Abbiamo poi le previsioni per il futuro. Ovviamente si parla di grande incremento del traffico aereo, solo cosi si può sostenere un programma che include nuovi aeroporti ma fanno specie i numeri, soprattutto quello di Malpensa. Quest’anno l’aeroporto milanese avrà circa 17 milioni di passeggeri. Dieci in meno del suo anno più brillante. Nel piano ministeriale ne avrà 46 milioni nel 2030. Tre volte tanti quelli di oggi. Su Malpensa siamo abituati alle sparate. Sono sempre state funzionali a gonfiare i costi e gli investimenti perché i soldi si fanno con la spesa pubblica e non con l’esercizio degli aeroporti. Nel 1972 il primo piano per l’ampliamento dell’aeroporto prevedeva 40 milioni di passeggeri nel 2000. Sappiamo come è andata.

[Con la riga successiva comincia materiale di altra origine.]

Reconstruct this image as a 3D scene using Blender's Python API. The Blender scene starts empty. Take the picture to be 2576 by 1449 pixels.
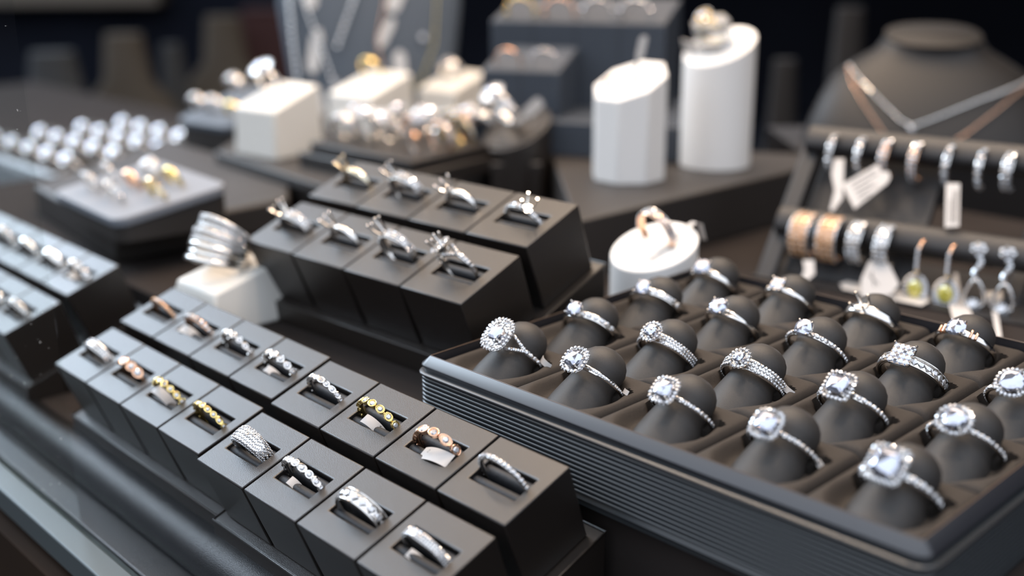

L’approccio del ministero di Passera non contiene niente di nuovo. Aggredire il sistema aeroportuale italiano vuol dire scontrarsi con una miriade di interessi locali fortissimi. Il fatto che le province, quelle che si voglio abolire, siano spesso le proprietarie degli aeroporti, e così gli enti locali in generale, ha prodotto un intreccio formidabile tra ceto politico e imprenditoria del settore. Sia nelle grandi che nelle piccole cose. Nelle opere di ampliamento, in quelle di manutenzione, nei servizi a terra e cosi via. Spezzare questo intreccio richiede non solo una visione ma una forza che questo governo sembra non avere. Il piano Passera rischia di passare perché non fa del male a nessuno.